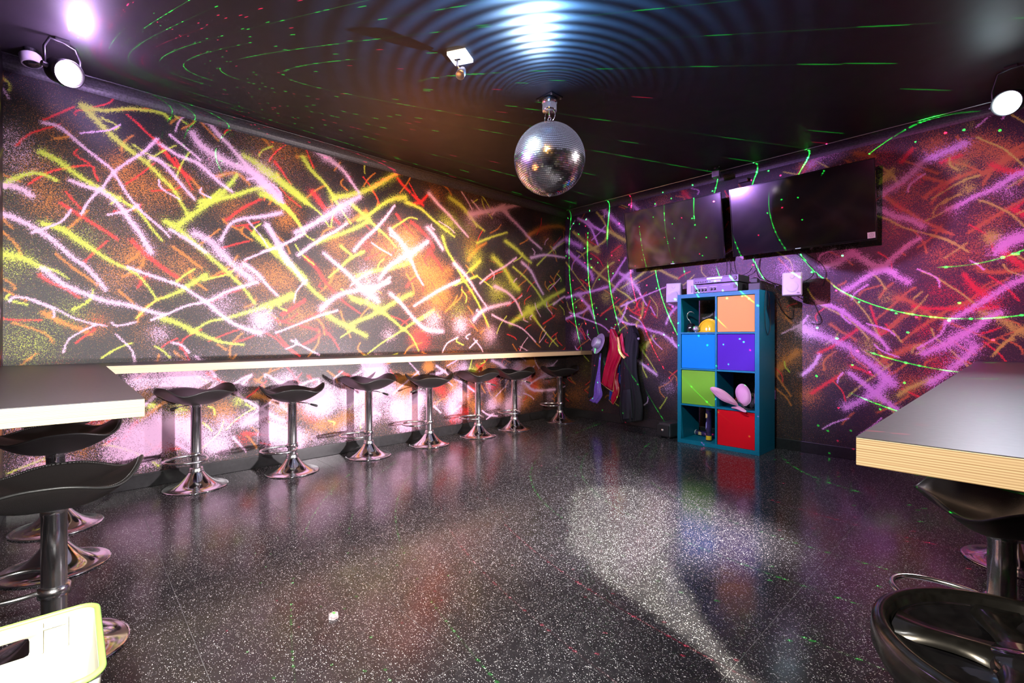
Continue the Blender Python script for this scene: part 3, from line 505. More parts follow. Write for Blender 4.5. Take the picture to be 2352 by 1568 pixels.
grid_wall('wall_left', 'x', XL, YF, YB, 0, HC, .0085, PAINT_LEFT, False, 3)
grid_wall('wall_back', 'y', YB, XL, XR, 0, HC, .0085, PAINT_BACK, True, 5)
grid_wall('wall_right', 'x', XR, .95, YB, 0, HC, .03, '', True, 61)
grid_wall('wall_front', 'y', YF, XL, -1.15, 0, HC, .03, '', False, 62)

# floor: a grey bedding slab with every vinyl tile laid on it
fl = tag(obj('floor', B(XL, 1.3, -1.7, YB, -.08, -.0007), mat('grey_tile_joint', (.15, .15, .155), .6, var=.2)), kind='structure')
T = .61; X0 = -1.222-.61*5; Y0 = .925-.615*5
tm = bpy.data.meshes.new('tile'); bm = B(.0008, T-.0008, .0008, .615-.0008, -.0007, 0, bev=0); bm.to_mesh(tm); bm.free(); tm.materials.append(FLOOR)
tile_clips = {}
for i in range(10):
    for j in range(13):
        x0, y0 = X0+i*T, Y0+j*.615
        if x0 >= 1.3 or y0 >= YB or x0+T <= XL or y0+.615 <= -1.7: continue
        cx0, cx1 = max(x0, XL), min(x0+T, 1.3); cy0, cy1 = max(y0, -1.7), min(y0+.615, YB)
        if cx1-cx0 < .02 or cy1-cy0 < .02: continue
        key = (round(cx0-x0, 3), round(cx1-x0, 3), round(cy0-y0, 3), round(cy1-y0, 3))
        if key not in tile_clips:
            bm = B(key[0]+.0008, key[1]-.0008, key[2]+.0008, key[3]-.0008, -.0007, 0); me = bpy.data.meshes.new('tile'); bm.to_mesh(me); bm.free()
            me.materials.append(FLOOR); tile_clips[key] = me
        o = obj('tile', tile_clips[key], None, fl); o.location = (x0, y0, 0)

tag(obj('ceiling', B(XL-.06, 1.3, -1.7, YB+.06, HC, HC+.06), CEIL), kind='structure')
# entrance nook behind and beside the camera
tag(obj('wall_entrance_front', B(-1.21, 1.36, -1.76, -1.7, 0, HC), CEIL), kind='structure')
tag(obj('wall_entrance_left', B(-1.21, -1.15, -1.7, YF-.06, 0, HC), CEIL), kind='structure')
tag(obj('wall_entrance_right', B(1.3, 1.36, -1.7, .95, 0, HC), CEIL), kind='structure')
tag(obj('wall_entrance_back', B(XR+.06, 1.36, .95, 1.01, 0, HC), CEIL), kind='structure')

# baseboards
def board(name, x0, x1, y0, y1):
    tag(obj(name, B(x0, x1, y0, y1, 0, .098, bev=.003), SKIRT), kind='structure')
board('baseboard_left', XL, XL+.014, YF, YB); board('baseboard_back', XL+.014, XR, YB-.014, YB)
board('baseboard_right', XR-.014, XR, .95, YB-.014); board('baseboard_front', XL+.014, -1.15, YF, YF+.014)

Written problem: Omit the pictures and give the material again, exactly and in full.

The response:
Continue the Blender Python script for this scene: part 3, from line 505. More parts follow. Write for Blender 4.5. Take the picture to be 2352 by 1568 pixels.
grid_wall('wall_left', 'x', XL, YF, YB, 0, HC, .0085, PAINT_LEFT, False, 3)
grid_wall('wall_back', 'y', YB, XL, XR, 0, HC, .0085, PAINT_BACK, True, 5)
grid_wall('wall_right', 'x', XR, .95, YB, 0, HC, .03, '', True, 61)
grid_wall('wall_front', 'y', YF, XL, -1.15, 0, HC, .03, '', False, 62)

# floor: a grey bedding slab with every vinyl tile laid on it
fl = tag(obj('floor', B(XL, 1.3, -1.7, YB, -.08, -.0007), mat('grey_tile_joint', (.15, .15, .155), .6, var=.2)), kind='structure')
T = .61; X0 = -1.222-.61*5; Y0 = .925-.615*5
tm = bpy.data.meshes.new('tile'); bm = B(.0008, T-.0008, .0008, .615-.0008, -.0007, 0, bev=0); bm.to_mesh(tm); bm.free(); tm.materials.append(FLOOR)
tile_clips = {}
for i in range(10):
    for j in range(13):
        x0, y0 = X0+i*T, Y0+j*.615
        if x0 >= 1.3 or y0 >= YB or x0+T <= XL or y0+.615 <= -1.7: continue
        cx0, cx1 = max(x0, XL), min(x0+T, 1.3); cy0, cy1 = max(y0, -1.7), min(y0+.615, YB)
        if cx1-cx0 < .02 or cy1-cy0 < .02: continue
        key = (round(cx0-x0, 3), round(cx1-x0, 3), round(cy0-y0, 3), round(cy1-y0, 3))
        if key not in tile_clips:
            bm = B(key[0]+.0008, key[1]-.0008, key[2]+.0008, key[3]-.0008, -.0007, 0); me = bpy.data.meshes.new('tile'); bm.to_mesh(me); bm.free()
            me.materials.append(FLOOR); tile_clips[key] = me
        o = obj('tile', tile_clips[key], None, fl); o.location = (x0, y0, 0)

tag(obj('ceiling', B(XL-.06, 1.3, -1.7, YB+.06, HC, HC+.06), CEIL), kind='structure')
# entrance nook behind and beside the camera
tag(obj('wall_entrance_front', B(-1.21, 1.36, -1.76, -1.7, 0, HC), CEIL), kind='structure')
tag(obj('wall_entrance_left', B(-1.21, -1.15, -1.7, YF-.06, 0, HC), CEIL), kind='structure')
tag(obj('wall_entrance_right', B(1.3, 1.36, -1.7, .95, 0, HC), CEIL), kind='structure')
tag(obj('wall_entrance_back', B(XR+.06, 1.36, .95, 1.01, 0, HC), CEIL), kind='structure')

# baseboards
def board(name, x0, x1, y0, y1):
    tag(obj(name, B(x0, x1, y0, y1, 0, .098, bev=.003), SKIRT), kind='structure')
board('baseboard_left', XL, XL+.014, YF, YB); board('baseboard_back', XL+.014, XR, YB-.014, YB)
board('baseboard_right', XR-.014, XR, .95, YB-.014); board('baseboard_front', XL+.014, -1.15, YF, YF+.014)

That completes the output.